The song was actually an expansion on the original story from an illustrated booklet written by Robert May in 1939 for the Montgomery Ward department stores. The story, it is widely held, is supposed to teach the fact that you should learn to accept those that are different. Bullshit. It’s a little closer to accurate to conclude that the moral is that if you’re deformed, you better make damn sure that your mutation is useful to Santa, or you’ll be spending your days floating aimlessly along a frozen river to nowhere.


 

Some argue that it’s a story about tolerance – If the story really wanted to teach kids about tolerance, it wouldn’t have tied Rudolph’s acceptance by the other reindeer to his level of utility to that cold Darwinian asshole Santa.
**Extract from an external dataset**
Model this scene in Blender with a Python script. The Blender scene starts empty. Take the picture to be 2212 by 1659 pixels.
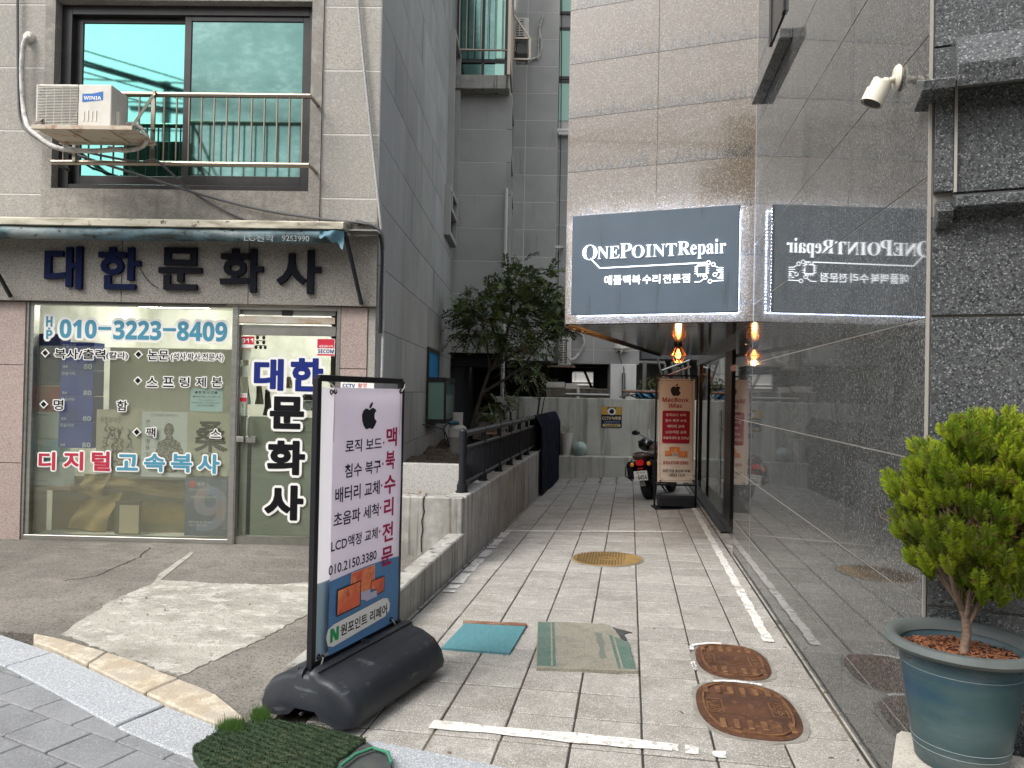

Let’s face it; Santa treated Rudy and his parents really badly, actually telling his father that he should be ashamed for spawning a child with a deformity. What a despicable old fucktard .

And then there are the indentured servants – the claymation elves. Hermey, unhappy with his lot in life painting stupid wooden wagons wants to make something more of his life and become a dentist. Of course, the overbearing henchman speaking for the slave driving plantation owner  Santa tells him to simply shut the fuck up and get back to work, because he’s an elf – and this is what he’s supposed to be doing. Repression through prejudice.

So they run away and hook up with a bunch of other misfits on the Island of Misfit Toys, or, as it is more often referred to in the real world – the ghetto. Basically representative of where society dumps all of those outsiders who don’t quite fit in with what they envision as right with their expectations. Partnered with a crazy old prospector  who’s endless search for silver and gold yields constant disappointment, they befriend their presumed enemy, the dim witted abominable snowman after stripping him of his dignity and only source of power, his sharp pointed teeth, a clear example of the persecuted perpetrating the same persecution society has previously perpetrated upon them.

Eventually they all return to Christmastown, also known as the Montgomery Ward Department store and Santa decides to enlist Rudolph as a fog lamp to complete his worldwide journey to deliver toys to all the good girls and boys. Rather than telling Santa to go fuck himself, Rudolph accepts the offer and leads the sleigh team, to the delight of all the elves, reindeers, children and Mrs. Claus who finally gets a night on her own to fuck around with a few of the elves from the naughty list.

I guess it does actually prove the fact the Rudolph is a bigger man than I. Only because I’d have probably jingled Santa’s bells by smacking him upside the head with a bowl of figgy pudding.

We probably needed to stop smoking that mistletoe and get back to shoveling out.